NARRATIVE AROUND THE SHAMAN'S HOUSE (Hut No. 3)
Christopher Tilley
House No 3 is one of the two most isolated houses on Leskernick hill, the other being house 28 in the corridor. Situated far to the north of the western settlement area and highest up the hill it is the only house whose doorway is directly orientated so as to face the Rough Tor summit in the distance. Especially in misty or cloudy weather Rough Tor appears to float on the horizon line, sometimes visible, sometimes not. Its exact position is difficult to determine from here. Although forming the hill to the north-west of High Moor it sometimes appears to be a tor on the latter. Like house 28 it is located in the middle of a particularly dense area of clitter.
There is a particularly dense clitter mass with large grounders 10 m to the north and the Leskernick mini tor with its surrounding clitter masses is 10 m to the south. The back of the house is aligned due north with the back of the tor. House 3 is 35 m due west of the Quoit and closer to it than any other house on the hill. To its east and immediately above the house is an irregular shaped area enclosed by low walls linking grounders which is virtually free of stone with a maximum width of 20 m north-south and 15 m west-east. About 7 m south-west of the house there is a small cairn set in amongst the clitter on the edge of an oval shaped clearing in front of and to the west of the mini tor.
This clearing is up to 15 m wide and has a maximal length of 45 m to the edge of the dense clitter mass down-slope to the west. It forms a theatrical arena directly beneath the tor and to the south of the Shaman's hut. The tor consists of an exposed rock outcrop about 2 m high on top of which a large block has been placed and/or swivelled round to point towards the north-west. This block is 3 m long, 1.10 m wide and 0.9 m high. The mini tor appears to be set within a facade of large, thin slab-like stones which run up to it from below on the northern side and southern sides and around its back or eastern side.
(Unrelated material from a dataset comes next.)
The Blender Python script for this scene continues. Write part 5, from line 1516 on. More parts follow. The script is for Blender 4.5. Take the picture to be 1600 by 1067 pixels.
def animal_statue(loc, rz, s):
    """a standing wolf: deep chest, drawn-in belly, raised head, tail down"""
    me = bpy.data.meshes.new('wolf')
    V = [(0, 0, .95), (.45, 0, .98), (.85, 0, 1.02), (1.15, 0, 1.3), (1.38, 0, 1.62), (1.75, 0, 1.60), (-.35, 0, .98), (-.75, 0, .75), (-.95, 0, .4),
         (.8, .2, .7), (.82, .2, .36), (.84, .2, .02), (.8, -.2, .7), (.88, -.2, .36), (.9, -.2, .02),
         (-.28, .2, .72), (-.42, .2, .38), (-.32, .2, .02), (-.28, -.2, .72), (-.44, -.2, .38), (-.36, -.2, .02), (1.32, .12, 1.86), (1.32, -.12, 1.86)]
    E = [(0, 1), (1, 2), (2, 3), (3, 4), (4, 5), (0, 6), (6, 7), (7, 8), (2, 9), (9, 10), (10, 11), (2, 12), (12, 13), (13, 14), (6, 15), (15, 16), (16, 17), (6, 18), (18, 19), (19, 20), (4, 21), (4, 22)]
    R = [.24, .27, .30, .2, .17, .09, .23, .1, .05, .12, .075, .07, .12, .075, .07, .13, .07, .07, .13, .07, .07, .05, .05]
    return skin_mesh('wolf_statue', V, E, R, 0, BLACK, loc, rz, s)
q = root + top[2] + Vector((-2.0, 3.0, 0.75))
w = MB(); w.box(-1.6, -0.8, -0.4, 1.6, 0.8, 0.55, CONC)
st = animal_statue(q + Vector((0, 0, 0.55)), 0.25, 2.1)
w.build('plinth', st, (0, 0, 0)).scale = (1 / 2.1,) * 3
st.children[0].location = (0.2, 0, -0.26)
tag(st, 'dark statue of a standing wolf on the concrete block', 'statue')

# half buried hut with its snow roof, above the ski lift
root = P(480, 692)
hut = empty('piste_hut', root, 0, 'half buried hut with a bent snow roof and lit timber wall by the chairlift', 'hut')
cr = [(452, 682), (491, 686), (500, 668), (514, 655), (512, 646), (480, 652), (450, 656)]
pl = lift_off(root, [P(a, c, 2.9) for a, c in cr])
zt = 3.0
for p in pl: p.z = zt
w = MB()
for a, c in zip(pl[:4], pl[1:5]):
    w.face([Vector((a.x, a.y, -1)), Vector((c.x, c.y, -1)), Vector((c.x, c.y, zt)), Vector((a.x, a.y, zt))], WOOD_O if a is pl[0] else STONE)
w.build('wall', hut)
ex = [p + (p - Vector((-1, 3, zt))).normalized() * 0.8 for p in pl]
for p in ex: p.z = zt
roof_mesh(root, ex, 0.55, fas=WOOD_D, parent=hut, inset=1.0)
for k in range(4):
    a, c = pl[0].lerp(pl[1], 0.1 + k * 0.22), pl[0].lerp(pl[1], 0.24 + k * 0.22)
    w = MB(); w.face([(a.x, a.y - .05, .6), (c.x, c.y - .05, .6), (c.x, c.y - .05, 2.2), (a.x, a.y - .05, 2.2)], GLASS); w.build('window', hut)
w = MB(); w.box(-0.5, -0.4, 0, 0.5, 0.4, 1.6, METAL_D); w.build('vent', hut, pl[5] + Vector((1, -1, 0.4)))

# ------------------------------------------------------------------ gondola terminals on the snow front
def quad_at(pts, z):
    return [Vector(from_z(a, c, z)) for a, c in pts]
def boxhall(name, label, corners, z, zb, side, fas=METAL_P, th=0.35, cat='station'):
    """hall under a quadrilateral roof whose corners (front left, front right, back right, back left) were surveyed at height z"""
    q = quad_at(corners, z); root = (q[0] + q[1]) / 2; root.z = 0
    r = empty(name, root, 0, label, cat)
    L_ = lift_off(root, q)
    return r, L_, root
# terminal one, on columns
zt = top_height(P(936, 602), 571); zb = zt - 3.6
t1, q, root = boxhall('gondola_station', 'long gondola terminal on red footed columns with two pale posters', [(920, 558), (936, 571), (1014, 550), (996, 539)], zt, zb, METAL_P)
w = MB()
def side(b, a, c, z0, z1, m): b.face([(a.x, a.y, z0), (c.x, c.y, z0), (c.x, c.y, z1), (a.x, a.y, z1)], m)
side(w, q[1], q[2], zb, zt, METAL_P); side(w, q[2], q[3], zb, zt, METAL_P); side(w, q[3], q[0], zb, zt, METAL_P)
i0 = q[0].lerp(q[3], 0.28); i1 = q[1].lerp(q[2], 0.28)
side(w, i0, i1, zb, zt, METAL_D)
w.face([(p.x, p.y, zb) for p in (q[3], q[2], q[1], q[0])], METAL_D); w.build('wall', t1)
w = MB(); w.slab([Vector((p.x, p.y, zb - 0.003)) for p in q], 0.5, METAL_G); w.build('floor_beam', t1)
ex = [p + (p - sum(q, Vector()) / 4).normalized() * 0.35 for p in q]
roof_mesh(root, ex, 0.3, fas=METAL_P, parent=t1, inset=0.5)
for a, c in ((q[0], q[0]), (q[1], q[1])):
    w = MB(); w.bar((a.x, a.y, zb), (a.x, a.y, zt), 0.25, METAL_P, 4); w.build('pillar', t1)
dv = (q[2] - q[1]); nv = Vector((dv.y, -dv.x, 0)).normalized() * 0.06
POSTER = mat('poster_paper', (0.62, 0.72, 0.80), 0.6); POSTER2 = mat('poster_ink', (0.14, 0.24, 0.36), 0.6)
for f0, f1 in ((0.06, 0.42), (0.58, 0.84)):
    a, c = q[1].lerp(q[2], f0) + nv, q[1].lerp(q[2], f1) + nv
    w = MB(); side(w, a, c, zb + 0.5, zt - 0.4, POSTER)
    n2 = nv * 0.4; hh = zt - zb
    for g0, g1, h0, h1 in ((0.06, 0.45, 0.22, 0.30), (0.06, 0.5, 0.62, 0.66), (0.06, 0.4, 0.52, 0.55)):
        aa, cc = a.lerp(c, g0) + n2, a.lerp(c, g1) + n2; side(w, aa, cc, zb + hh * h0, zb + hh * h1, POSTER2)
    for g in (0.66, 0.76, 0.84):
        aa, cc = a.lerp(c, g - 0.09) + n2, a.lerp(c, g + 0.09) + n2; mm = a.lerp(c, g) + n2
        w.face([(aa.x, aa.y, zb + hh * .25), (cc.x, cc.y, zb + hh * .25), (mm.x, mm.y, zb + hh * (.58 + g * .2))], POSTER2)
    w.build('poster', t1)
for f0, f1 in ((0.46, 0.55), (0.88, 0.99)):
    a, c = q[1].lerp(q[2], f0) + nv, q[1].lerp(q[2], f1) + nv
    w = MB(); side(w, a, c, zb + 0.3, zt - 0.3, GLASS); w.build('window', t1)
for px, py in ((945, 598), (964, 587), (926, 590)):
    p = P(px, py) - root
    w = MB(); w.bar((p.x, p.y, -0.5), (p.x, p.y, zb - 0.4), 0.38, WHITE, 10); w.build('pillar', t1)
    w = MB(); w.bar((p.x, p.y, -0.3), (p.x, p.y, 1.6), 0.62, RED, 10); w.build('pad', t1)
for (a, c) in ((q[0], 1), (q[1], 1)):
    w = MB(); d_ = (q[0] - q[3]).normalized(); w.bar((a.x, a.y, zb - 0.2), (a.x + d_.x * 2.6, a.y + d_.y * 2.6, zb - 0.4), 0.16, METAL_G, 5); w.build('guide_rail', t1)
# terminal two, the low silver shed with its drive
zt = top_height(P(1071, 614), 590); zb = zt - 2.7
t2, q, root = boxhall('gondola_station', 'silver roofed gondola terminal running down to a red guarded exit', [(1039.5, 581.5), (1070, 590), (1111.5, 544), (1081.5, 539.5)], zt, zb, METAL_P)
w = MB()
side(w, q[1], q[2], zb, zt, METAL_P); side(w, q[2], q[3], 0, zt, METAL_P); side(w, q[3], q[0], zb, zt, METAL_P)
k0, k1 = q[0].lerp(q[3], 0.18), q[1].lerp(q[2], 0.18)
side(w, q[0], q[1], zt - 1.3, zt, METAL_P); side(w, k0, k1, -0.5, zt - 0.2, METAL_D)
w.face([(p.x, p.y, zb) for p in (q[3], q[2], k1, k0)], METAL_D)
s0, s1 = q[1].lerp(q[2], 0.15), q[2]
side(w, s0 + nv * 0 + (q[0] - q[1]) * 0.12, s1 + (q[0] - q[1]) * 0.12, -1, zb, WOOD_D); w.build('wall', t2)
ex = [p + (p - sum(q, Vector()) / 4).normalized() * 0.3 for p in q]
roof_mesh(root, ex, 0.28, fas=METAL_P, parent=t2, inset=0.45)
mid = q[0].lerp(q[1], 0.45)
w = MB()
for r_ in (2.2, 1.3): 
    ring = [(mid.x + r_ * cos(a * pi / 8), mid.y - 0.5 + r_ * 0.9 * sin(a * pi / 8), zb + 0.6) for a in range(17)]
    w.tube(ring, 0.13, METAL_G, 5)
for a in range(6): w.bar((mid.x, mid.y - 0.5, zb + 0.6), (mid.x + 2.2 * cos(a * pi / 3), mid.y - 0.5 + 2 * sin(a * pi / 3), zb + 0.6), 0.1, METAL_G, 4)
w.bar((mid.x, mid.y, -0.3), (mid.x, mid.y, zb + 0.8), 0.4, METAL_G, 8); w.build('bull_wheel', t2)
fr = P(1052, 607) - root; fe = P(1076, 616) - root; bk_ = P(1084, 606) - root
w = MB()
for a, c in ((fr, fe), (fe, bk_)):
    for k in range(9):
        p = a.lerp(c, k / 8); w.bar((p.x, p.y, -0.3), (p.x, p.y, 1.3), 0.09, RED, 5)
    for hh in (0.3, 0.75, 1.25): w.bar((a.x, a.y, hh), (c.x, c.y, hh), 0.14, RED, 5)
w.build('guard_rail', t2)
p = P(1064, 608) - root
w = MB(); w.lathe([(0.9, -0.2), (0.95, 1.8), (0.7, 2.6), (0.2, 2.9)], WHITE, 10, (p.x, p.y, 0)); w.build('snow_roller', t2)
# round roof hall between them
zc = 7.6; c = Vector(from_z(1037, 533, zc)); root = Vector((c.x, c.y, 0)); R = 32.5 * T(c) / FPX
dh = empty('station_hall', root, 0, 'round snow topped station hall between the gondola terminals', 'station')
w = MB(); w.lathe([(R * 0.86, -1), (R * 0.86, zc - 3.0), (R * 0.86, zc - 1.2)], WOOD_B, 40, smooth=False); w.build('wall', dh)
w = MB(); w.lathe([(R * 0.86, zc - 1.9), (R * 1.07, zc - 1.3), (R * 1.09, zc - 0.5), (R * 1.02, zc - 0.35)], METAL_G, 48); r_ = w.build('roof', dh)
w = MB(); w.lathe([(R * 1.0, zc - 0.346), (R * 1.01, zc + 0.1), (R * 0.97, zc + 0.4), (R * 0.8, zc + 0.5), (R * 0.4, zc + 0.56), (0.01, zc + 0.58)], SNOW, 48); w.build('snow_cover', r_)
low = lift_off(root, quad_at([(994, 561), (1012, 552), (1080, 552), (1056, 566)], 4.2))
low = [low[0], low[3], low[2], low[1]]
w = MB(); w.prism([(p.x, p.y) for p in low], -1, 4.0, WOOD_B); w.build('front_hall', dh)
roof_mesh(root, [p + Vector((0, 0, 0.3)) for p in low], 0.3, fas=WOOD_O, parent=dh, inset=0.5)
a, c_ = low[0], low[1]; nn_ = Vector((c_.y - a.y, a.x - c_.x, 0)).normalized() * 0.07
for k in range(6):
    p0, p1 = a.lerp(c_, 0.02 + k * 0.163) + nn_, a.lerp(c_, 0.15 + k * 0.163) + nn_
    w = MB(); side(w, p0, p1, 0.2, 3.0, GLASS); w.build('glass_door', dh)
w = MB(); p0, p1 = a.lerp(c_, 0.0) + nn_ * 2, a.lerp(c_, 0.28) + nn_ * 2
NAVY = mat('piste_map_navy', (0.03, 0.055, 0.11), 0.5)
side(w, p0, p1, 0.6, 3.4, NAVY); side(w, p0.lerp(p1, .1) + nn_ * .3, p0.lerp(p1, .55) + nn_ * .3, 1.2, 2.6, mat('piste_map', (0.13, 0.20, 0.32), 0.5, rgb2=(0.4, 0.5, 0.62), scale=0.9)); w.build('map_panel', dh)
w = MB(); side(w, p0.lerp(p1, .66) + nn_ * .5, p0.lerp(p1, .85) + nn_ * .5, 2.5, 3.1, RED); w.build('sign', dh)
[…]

Whether or not any of these stones have been placed, moved, wedged or propped up they create a facade-like effect serving to frame or emphasise the tor itself when seen from the cleared space below it. A low and indistinct wall, linking many grounders runs away to the south-west of the tor linking it to a shrine structure just to the north of the perimeter wall of the main western compound about 30 m distant. This consists of a large square shaped grounder about 3 m wide and 0.5 m high. On top of the eastern part of this grounder there are two large and irregular perched boulders. Beside it on the western side there are three large blocks resting against the edge of the grounder. It appears as if these have been displaced from their original positions propped up on top of the grounder with the two stones on top of it providing the necessary support to hold them upright.
There are a series of other clitter structures in the clitter below the mini tor and its cleared space. At the head of the clitter mass, up-slope at its eastern end there appears to be a facade of thin slab-like stones like those running up to the mini tor. Below these there are two or more indistinct circular structures in which grounders appear to be encircled or partly surrounded, in an arc, by other stones. One of these has been later re-worked as a millstone but no attempt has been made to remove it from the clitter mass.